3 Main Reasons Most Kids Quit Sports

According to the National Alliance for Youth Sports 70% of children in USA are dropping out of organized sports by the age of 13. So what are the main reasons that kids turn away from sports at a time when they could benefit from them the most?

1. It’s no longer fun

Actually, the #1 reason why kids quit sports. When it comes to sports fun is defined by kids as trying their best, being treated respectfully by coaches, parents and teammates, and getting playing time. If young athletes are not having fun during sports classes, they will eventually walk away, regardless of talent or how good their team or coach is.

Solution: It always has to be fun, bringing joy and excitement! Remember that your athlete is never too old, or too talented, to answer the question “Are you enjoying yourself out there?” And if it stops being fun, you need to figure out a way to make it fun, or before you know it, early retirement!

2. They lose ownership of the experience

If you find yourself saying “we performed great at the meet” or “we scored…”, or coaching your child and telling him how he can do better, you are stealing ownership of the experience from your child. When our kids' sports life becomes more about us and our needs, then we've crossed the line. So many kids just leave sports and look for a place where their actions, accomplishments and mistakes are not scrutinized by parents.

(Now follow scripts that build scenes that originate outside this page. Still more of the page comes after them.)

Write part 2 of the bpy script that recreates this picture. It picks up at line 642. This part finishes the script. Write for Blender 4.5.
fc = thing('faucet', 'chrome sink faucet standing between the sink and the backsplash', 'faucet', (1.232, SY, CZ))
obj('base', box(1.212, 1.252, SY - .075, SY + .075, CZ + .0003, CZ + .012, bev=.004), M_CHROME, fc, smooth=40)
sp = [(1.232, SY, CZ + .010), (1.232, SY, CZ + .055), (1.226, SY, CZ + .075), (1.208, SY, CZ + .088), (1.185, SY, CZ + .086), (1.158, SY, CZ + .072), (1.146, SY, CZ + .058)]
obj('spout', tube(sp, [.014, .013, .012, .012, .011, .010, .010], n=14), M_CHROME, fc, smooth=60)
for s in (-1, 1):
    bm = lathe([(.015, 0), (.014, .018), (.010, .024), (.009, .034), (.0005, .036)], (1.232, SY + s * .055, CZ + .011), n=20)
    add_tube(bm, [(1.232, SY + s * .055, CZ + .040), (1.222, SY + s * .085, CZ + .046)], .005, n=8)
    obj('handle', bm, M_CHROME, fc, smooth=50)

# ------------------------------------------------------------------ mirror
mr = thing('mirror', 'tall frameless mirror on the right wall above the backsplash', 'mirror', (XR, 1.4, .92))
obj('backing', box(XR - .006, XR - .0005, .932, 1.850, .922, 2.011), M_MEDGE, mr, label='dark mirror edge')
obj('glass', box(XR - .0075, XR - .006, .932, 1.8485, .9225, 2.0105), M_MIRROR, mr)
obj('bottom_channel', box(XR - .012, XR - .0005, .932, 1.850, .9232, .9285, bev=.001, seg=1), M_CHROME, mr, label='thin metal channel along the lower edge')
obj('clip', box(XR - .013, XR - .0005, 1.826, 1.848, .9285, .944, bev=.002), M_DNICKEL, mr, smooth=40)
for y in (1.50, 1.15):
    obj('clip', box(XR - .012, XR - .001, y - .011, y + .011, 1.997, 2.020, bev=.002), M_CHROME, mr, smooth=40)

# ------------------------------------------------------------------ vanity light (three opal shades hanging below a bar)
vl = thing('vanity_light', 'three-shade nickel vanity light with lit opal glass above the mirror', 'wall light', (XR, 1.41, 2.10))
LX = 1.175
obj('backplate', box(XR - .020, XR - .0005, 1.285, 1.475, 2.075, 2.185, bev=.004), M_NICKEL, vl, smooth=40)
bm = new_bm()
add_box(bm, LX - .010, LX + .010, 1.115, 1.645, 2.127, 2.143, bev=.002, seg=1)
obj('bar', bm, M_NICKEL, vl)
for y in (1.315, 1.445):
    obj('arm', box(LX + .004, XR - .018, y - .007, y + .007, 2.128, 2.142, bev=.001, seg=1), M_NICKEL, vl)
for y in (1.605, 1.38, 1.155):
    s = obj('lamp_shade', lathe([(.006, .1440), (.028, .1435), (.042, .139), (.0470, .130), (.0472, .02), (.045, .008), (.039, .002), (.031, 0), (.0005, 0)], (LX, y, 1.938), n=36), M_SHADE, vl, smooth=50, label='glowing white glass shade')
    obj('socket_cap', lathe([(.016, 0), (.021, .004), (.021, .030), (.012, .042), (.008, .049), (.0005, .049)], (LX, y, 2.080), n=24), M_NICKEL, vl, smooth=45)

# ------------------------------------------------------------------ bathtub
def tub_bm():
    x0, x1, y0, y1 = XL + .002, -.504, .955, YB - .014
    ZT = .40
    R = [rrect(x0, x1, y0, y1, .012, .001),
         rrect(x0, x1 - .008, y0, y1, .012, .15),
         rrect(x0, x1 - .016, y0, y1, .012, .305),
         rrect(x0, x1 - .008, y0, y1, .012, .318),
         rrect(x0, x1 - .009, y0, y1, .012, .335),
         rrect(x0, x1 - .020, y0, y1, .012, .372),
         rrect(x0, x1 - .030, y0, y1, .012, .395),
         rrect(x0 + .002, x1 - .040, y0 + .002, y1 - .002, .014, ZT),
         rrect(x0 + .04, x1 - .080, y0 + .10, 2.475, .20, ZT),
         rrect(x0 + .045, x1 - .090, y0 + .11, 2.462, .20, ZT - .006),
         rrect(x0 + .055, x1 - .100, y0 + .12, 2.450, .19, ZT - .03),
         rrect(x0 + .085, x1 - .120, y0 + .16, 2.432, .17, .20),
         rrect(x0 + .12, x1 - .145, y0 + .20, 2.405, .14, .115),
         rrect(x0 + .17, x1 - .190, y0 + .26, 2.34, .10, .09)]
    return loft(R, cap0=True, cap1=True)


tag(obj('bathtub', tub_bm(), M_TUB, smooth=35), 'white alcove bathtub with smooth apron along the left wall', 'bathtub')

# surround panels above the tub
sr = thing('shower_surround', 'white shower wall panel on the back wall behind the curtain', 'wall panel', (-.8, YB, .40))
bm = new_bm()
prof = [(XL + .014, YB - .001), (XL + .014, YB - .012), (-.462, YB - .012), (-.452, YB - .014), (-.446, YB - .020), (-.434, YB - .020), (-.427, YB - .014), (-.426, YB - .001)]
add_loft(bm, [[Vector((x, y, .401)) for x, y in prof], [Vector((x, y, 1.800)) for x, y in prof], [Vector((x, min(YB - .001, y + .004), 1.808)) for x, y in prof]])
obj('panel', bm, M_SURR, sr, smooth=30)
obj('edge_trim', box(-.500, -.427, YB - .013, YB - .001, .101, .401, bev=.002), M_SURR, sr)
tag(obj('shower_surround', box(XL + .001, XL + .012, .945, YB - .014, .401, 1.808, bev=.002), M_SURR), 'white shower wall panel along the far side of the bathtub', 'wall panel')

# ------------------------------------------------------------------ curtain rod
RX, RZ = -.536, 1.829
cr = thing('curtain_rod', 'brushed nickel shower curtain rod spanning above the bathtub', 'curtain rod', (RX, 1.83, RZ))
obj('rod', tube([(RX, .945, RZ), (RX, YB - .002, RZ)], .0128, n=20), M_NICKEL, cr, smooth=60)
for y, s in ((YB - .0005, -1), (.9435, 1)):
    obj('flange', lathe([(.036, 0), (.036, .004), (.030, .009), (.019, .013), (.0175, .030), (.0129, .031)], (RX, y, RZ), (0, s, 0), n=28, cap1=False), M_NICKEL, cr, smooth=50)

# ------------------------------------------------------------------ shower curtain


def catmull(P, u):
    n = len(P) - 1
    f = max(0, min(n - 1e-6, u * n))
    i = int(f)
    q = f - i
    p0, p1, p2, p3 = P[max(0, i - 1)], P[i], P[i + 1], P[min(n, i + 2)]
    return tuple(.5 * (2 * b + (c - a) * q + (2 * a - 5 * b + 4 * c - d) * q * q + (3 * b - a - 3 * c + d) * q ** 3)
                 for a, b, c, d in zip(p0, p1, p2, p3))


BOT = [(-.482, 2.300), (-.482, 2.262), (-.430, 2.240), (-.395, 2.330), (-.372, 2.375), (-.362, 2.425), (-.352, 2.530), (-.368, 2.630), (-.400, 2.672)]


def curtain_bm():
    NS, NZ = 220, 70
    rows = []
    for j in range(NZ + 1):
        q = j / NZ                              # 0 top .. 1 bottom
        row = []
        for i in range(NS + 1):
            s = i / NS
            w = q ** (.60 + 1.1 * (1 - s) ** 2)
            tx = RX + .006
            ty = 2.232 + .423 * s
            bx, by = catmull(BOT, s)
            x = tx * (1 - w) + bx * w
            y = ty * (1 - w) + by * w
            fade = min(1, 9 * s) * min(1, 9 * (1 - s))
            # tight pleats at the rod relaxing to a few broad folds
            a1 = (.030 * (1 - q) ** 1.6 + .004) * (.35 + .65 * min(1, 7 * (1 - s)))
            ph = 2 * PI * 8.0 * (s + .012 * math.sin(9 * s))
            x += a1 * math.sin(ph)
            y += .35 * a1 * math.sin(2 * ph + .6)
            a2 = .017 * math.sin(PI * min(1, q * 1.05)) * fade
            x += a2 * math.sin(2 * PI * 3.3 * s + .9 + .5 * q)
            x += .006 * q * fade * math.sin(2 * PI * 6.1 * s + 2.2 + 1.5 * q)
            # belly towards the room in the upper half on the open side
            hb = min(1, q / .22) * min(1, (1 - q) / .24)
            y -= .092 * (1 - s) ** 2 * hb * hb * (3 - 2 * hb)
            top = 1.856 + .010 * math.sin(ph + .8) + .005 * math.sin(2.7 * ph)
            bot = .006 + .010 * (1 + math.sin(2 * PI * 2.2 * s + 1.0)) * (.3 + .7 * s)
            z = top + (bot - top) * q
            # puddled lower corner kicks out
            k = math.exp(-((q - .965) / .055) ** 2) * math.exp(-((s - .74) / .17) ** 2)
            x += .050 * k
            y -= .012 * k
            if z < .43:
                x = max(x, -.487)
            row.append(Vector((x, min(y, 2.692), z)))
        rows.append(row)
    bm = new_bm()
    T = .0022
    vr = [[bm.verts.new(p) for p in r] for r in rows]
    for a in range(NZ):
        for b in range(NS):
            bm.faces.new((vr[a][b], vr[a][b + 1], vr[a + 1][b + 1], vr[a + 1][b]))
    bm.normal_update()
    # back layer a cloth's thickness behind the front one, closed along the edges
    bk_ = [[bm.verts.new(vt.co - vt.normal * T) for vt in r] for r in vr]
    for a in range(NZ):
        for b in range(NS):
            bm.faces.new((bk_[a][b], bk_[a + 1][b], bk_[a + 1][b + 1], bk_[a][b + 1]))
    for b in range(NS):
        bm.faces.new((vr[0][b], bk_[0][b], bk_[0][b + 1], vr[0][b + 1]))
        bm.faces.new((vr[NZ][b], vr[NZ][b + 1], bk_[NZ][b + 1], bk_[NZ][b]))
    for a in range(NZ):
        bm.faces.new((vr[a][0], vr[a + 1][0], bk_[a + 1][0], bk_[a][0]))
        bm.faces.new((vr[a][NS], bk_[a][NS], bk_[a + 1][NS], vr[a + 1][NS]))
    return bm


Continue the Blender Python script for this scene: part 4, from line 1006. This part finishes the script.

Solution: Help them find their goals, instead of trying to determine it for them. Cheer them positively, never criticize and leave coaching to coaches giving kids a chance to be successful on their own.

3. The pressure to perform only increases

Performance pressure is one of the main reasons why young athletes dropout. This is often linked with injuries that can result from overtraining due to pressure to perform and achieve from a young age. This is absolutely mirrored and reinforced in school, where the environment is increasingly test and outcome-driven. Teenagers generally find themselves with more and more challenging work - at school, at the gym and even at home. Besides, at their teens kids become more influenced by their friends, many of whom are also walking away from organized youth sports.

Solution: Prioritize enjoyment in training and competition, praise effort more than outcomes. When coaches and parents focus on the required effort (that will ultimately lead to success) it allows kids to take the pressure off, build the right skills and ultimately enjoy their sport for years to come.

Conclusion: As parents, we need to check our ego and remember that it’s our kids’ time. It’s all about them, not about us or our ideas of what we want for them. Your kid should always see the same you. Win or lose, when they look up, make sure you’re there with an encouraging smile. Parent-child relationships definitely win if parents keep their eye on the bigger picture, setting the goal as a happy, healthy, confident, well-adjusted, self-supporting adult with a life they are passionate about.